Getting Started

What to Expect Your First Week on a Farm

February 5, 2026PlayInDirtJobs6 min read
Early morning sunrise over a farm with a barn in the background

Photo by Dose Media / Unsplash

You've landed the farm job, packed your bags, and you're ready to go. But what will those first days actually look like? Here's an honest, practical preview of your first week working on a farm — from people who've been there.

Day 1: Orientation and Overwhelm

Your first day will be a whirlwind of new information. Expect a farm tour, introductions to the team, and a crash course in the farm's layout, tools, and daily rhythms. You'll learn where things are stored, how to use basic equipment, and the farm's rules and expectations.

Don't worry about remembering everything. Everyone expects a learning curve. The most important thing on day one is to listen carefully, ask questions when you're unsure, and show that you're eager to learn.

The Daily Schedule

Farm days start early. A typical schedule might look like this:

  • 6:00–6:30 AM: Wake up. Coffee or breakfast.
  • 7:00 AM: Morning meeting or animal chores. If the farm has livestock, morning feeding and watering come first — animals don't sleep in.
  • 7:30 AM–12:00 PM: Morning work block. This is usually the most productive time — cooler temperatures and fresh energy. Planting, weeding, harvesting, or building projects.
  • 12:00–1:00 PM: Lunch break. On many farms, this is a communal meal. Take the full break — you'll need the energy.
  • 1:00–5:00 PM: Afternoon work. Often lighter or more detail-oriented tasks: washing produce, transplanting seedlings, irrigation management, or tool maintenance.
  • 5:00–6:00 PM: Evening chores. Closing up greenhouses, feeding animals, watering if needed.

Some farms work longer hours during peak season, while others maintain a strict 8-hour day. Ask about the schedule before you start so you can plan accordingly.

The Physical Reality

Let's be direct: your body will hurt. Even if you're physically fit, farm work uses muscles you didn't know you had. Bending, lifting, squatting, carrying, and repetitive hand motions will leave you sore — especially in the first week.

This is normal and it gets better. Within two to three weeks, your body adapts remarkably. Until then:

  • Stretch every morning and evening. Your back and hips will thank you.
  • Stay hydrated. Drink water constantly, not just when you're thirsty. Farm dehydration is real and sneaks up fast.
  • Eat well. Your body needs fuel. Don't skip meals.
  • Sleep early. When you're waking at 6 AM and working physically all day, 10 PM bedtimes aren't embarrassing — they're essential.

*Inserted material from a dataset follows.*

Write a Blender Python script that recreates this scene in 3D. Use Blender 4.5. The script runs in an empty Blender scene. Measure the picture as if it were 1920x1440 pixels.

Common First-Week Challenges

Pace anxiety. You'll be slower than experienced workers. That's expected. Focus on doing tasks correctly rather than quickly — speed comes naturally with repetition.

Information overload. Plant names, tool names, field names, technique names — it's a lot. Keep a small notebook in your pocket and jot things down. Nobody will think it's weird; they'll think it's smart.

Social adjustment. Farm teams are often small and close-knit. If you're living on the farm, you'll spend a lot of time with the same people. Be friendly, respect shared spaces, and contribute to communal tasks like cooking and cleaning.

Weather exposure. You'll work in rain, heat, cold, and mud. There's no "calling out" because it's drizzling. Dress in layers, invest in rain gear, and accept that you'll get dirty. That's literally the job.

How to Make a Great First Impression

  • Show up early. Even five minutes early signals reliability.
  • Say yes to tasks. Your first week isn't the time to be selective. Enthusiastically tackle whatever needs doing, even if it's unglamorous.
  • Ask before you act. When you're unsure about anything — how to use a tool, where to put something, how much to harvest — ask. It's far better to ask than to make an avoidable mistake.
  • Clean up after yourself. Put tools back where they belong. Leave work areas tidier than you found them. This single habit will earn you enormous respect.
  • Stay off your phone. Farm work requires presence and attention. Save the scrolling for breaks.

What You'll Gain

By the end of your first week, you'll be tired, sore, and probably sunburned. You'll also have a sense of accomplishment that's hard to find anywhere else. You'll have eaten food you helped grow, learned skills that humans have practiced for millennia, and connected with the land in a way that desk work simply can't offer.

The first week is the hardest. After that, you'll wonder why you didn't do this sooner.